■ What you will do ■
Transcribe only the lines from the line with "Keep writing the" through the line with "purlin(-.66, 'pine purlin", exactly, counting both of those lines as part of the stretch.

## BEGIN Records for processing

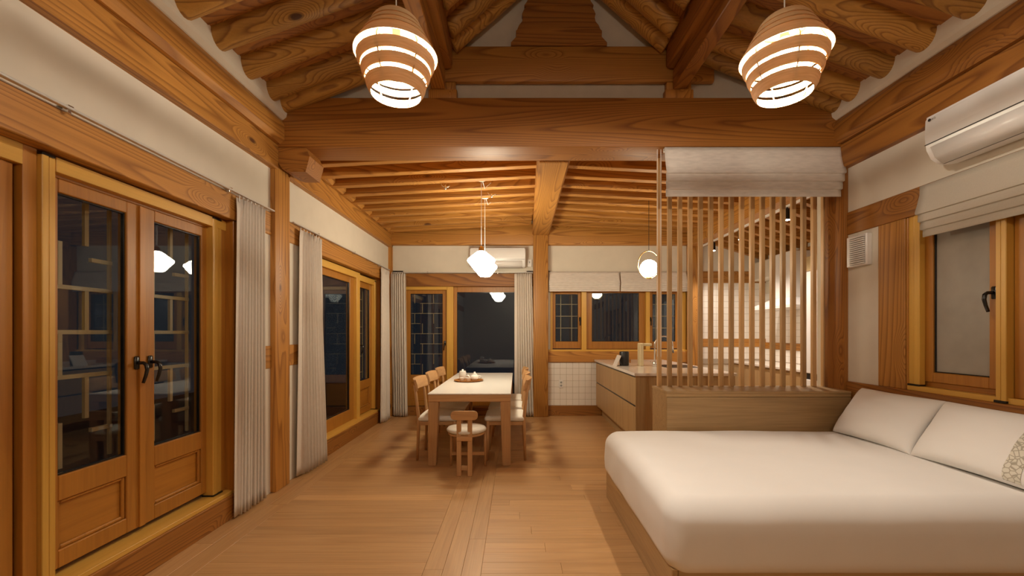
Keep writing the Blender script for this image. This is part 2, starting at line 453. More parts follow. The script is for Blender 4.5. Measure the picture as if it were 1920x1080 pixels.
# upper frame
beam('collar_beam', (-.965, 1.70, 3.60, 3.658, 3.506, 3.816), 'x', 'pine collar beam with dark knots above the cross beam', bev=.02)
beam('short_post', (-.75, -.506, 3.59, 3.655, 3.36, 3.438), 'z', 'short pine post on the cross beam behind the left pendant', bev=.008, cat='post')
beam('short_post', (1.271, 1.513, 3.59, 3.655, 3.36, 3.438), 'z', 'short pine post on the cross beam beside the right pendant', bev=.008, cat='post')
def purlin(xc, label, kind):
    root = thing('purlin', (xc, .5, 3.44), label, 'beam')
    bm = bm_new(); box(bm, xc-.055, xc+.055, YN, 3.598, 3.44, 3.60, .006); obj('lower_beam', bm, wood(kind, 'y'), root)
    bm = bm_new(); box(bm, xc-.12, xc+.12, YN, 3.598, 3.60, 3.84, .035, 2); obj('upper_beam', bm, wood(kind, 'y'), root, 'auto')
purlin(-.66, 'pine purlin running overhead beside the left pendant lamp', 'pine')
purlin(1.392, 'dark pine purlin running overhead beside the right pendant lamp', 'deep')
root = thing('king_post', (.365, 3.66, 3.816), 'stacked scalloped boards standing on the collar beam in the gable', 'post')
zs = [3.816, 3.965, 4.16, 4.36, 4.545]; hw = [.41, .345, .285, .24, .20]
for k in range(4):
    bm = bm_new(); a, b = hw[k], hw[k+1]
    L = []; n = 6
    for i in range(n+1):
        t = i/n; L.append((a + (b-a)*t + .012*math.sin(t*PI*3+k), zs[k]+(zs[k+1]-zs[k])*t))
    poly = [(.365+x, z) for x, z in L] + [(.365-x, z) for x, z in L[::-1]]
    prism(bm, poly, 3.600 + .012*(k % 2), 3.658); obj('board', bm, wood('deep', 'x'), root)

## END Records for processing
## BEGIN Records for processing

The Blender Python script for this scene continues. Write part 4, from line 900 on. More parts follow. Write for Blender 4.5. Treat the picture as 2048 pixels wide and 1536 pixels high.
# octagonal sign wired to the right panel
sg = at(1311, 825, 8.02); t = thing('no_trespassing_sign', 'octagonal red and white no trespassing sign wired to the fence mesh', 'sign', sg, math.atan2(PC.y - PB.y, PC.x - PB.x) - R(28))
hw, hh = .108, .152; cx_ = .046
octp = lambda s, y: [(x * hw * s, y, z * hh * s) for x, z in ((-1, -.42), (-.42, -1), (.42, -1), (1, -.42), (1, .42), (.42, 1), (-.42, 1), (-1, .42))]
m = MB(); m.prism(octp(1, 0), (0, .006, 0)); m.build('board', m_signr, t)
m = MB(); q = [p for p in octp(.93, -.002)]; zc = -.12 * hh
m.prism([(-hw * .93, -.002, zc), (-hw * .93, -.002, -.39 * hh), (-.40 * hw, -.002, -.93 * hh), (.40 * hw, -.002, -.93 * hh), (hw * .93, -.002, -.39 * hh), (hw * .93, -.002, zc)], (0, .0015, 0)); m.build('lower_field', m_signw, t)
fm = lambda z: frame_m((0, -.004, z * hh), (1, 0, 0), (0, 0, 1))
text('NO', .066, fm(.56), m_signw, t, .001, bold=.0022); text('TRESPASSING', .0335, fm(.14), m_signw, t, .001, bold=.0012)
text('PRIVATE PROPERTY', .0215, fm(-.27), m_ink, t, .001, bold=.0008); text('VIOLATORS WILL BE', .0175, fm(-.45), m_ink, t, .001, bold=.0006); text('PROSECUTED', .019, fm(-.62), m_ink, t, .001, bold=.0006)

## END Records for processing

■ Written solution ■
Keep writing the Blender script for this image. This is part 2, starting at line 453. More parts follow. The script is for Blender 4.5. Measure the picture as if it were 1920x1080 pixels.
# upper frame
beam('collar_beam', (-.965, 1.70, 3.60, 3.658, 3.506, 3.816), 'x', 'pine collar beam with dark knots above the cross beam', bev=.02)
beam('short_post', (-.75, -.506, 3.59, 3.655, 3.36, 3.438), 'z', 'short pine post on the cross beam behind the left pendant', bev=.008, cat='post')
beam('short_post', (1.271, 1.513, 3.59, 3.655, 3.36, 3.438), 'z', 'short pine post on the cross beam beside the right pendant', bev=.008, cat='post')
def purlin(xc, label, kind):
    root = thing('purlin', (xc, .5, 3.44), label, 'beam')
    bm = bm_new(); box(bm, xc-.055, xc+.055, YN, 3.598, 3.44, 3.60, .006); obj('lower_beam', bm, wood(kind, 'y'), root)
    bm = bm_new(); box(bm, xc-.12, xc+.12, YN, 3.598, 3.60, 3.84, .035, 2); obj('upper_beam', bm, wood(kind, 'y'), root, 'auto')
purlin(-.66, 'pine purlin running overhead beside the left pendant lamp', 'pine')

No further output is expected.